‘Valid reasons for opposition to not sign AUHIP Roadmap’: SDFG
Sudan Democracy First Group has accused African Union mediators of “hasting into enforcing partial agreements” following a consultative meeting between Khartoum and opposition forces, that has resulted in the partial signing of a roadmap agreement. International actors have urged the opposition to sign the Roadmap too.
Sudan Democracy First Group has accused African Union mediators of “hasting into enforcing partial agreements” following a consultative meeting between Khartoum and opposition forces, that has resulted in the partial signing of a roadmap agreement. International actors have urged the opposition forces to sign it.
The African Union High-level Implementation Panel (AUHIP) invited the Sudanese government, three holdout rebel movements and the National Umma Party (NUP) for a consultative meeting to Addis Ababa in March, in an attempt to firstly break the deadlock on the peace negotiations on Sudan's areas of conflict, and secondly, ensure the opposition’s participation in the National Dialogue.

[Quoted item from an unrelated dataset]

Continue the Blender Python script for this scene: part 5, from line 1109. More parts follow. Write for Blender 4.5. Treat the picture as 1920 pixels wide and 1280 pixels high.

On 19 March, Chief Mediator Thabo Mbeki presented the warring parties the text of a roadmap regarding the accords to be agreed on for these two goals. Khartoum's delegation and Mbeki signed the document, which the opposition groups refused, accusing the AU mediator of taking the side of Khartoum.
Their rejection gained wide support among other opposition forces and Sudanese public opinion, Sudan Democracy First Group (SDFG) said in an e-mail to Radio Dabanga on Tuesday. “Several international actors started exerting pressure on opposition parties to accept the Roadmap Agreement without considering the substantive reservations to the draft and the AUHIP’s approach that led to it,” SDFG stated.
'The proposed roadmap turns a blind eye to the security aspect, and to military escalation in conflict areas.'
The Sudanese activists pointed to the fact that the AUHIP breached its mandate, set by the African Union Peace and Security Council, by replacing an obligatory preparatory meeting on the agenda of the National Dialogue, with this consultative meeting, to which it did not invite the National Consensus Forces and the Civil Society Initiative, among others.
'Security ignored'
The AUHIP “attempted to force the opposition to join this National Dialogue without obliging the regime to consider and respond to all of the reservations around this process that Sudanese opposition forces have expressed many times”, SDFG said. Meetings of the National Dialogue in Sudan have been ongoing since October last year.
Furthermore, the Roadmap Agreement ignores the contexts of the political and security paths in Sudan's conflicts, despite the attempt to combine the cessation of hostilities and the definitive ceasefire negotiations with the National Dialogue.
“The roots of the security aspect of the conflict,” SDFG said, “is not only related to the popular political demands in the conflict zones, but also to the refusal of the Sudanese regime of fully implementing the security arrangements of the Comprehensive Peace Agreement of 2005.”
Related to this, the roadmap turned “a blind eye” on the military escalation and waves of violence n Darfur, South Kordofan, and Blue Nile, carried out by the Sudanese government forces.
Amendments and proposals submitted by the opposition parties in the meeting were overlooked in the draft text of the roadmap. “The AUHIP insisted on unilateral signing with the Government of Sudan delegation without discussing the opposition remarks in a manner that bucks all traditions and foundations of mediation.”
The panel's insistence to sign the Roadmap agreement dealt a damming blow to regional mediation, the activists claimed, saying that the AUHIP is an impartial mediator because it is “aligned to the Khartoum-led National Dialogue”.
Troika, UN insistence
The USA, United Kingdom, Norway, and UN Secretary-General Ban Ki-Moon have welcomed the Roadmap Agreement, signed on 21 March by the Sudanese government. The 'Troika' did call on Khartoum to clarify commitments on National Dialogue, and encourage opposition to subsequently sign.
“If agreed to by all parties to the conflicts, the AUHIP Roadmap could allow genuine political dialogue at both regional and national levels that is needed to address the underlying causes of the armed conflicts that have plagued Sudan for so long,” the Troika jointly stated on 10 April.
The head of the Sudan People’s Liberation Movement-North (SPLM-N), Malik Agar, has stressed that they will not sign the document, “regardless of the pressures exerted”. The leader of the NUP, El Sadig El Mahdi, commented that Mbeki could have waited with the draft roadmap to look into the reservations and demands of the opposition.